U.S. strikes prompt ASEAN to lure investment
U.S. strikes prompt ASEAN to lure investment
HANOI, Vietnam (AP): Economic uncertainty following the terrorist attacks in America prompted Southeast Asian nations to boost their efforts to lure outside capital by acting more quickly to eliminate restrictions on foreign investment, Cabinet officials said Friday.
"There's a sense of greater urgency as a result of what happened there," said Singaporean Trade Minister George Yong-Boon Yeo. "The prospects for an early recovery have receded."
The 10 members of the Association of Southeast Asian Nations had intended to change their deadline for treating outside investors the same as local investors from 2020 to 2015, but the crisis in the United States prompted the six wealthiest ASEAN members to move the deadline to 2010.
The less-developed members, Myanmar, Cambodia, Vietnam and Laos, will wait until 2015.
The ASEAN states fear their already shaky investment prospects could worsen after China joins the World Trade Organization - probably within the next few months - opening the world's most populous nation even further to foreign investors who have been clamoring for more access.

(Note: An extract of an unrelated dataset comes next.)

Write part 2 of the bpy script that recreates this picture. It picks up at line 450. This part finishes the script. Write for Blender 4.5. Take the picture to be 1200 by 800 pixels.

ASEAN hopes to create a unified investment zone by breaking down bureaucracies and red tape that stifle trade, and ministers said each member would be looking at its own rules and laws to liberalize them.
"If it's restraining the private sector, we have to eliminate it," Malaysian Trade Minister Rafidah Aziz told a news conference. "We need to do it in a hurry, because the world won't wait for ASEAN."
Aziz noted that some of the nations have already exceeded ASEAN's goals and others need to catch up.
ASEAN's fears about China's accession to the Geneva-based WTO, which sets global trade rules, have been aggravated recently by economic slowdowns in all the world's major economies, which will dampen demand for the exports that are the backbone of many Asian economies.
The hijacking of four U.S. passengers jets, two of which were flown directly into New York's World Trade Center in a suicide attack that leveled the twin towers, has jolted the world and stirred fears it could throw economies into further trouble. Yeo said that helped convince the ASEAN members to hasten their plans.
"It is not clear what the effect will be, but it could be for the worse," Yeo said.
The six ASEAN members who will treat all investors the same as of 2010 are Brunei, Indonesia, Malaysia, the Philippines, Thailand and Singapore.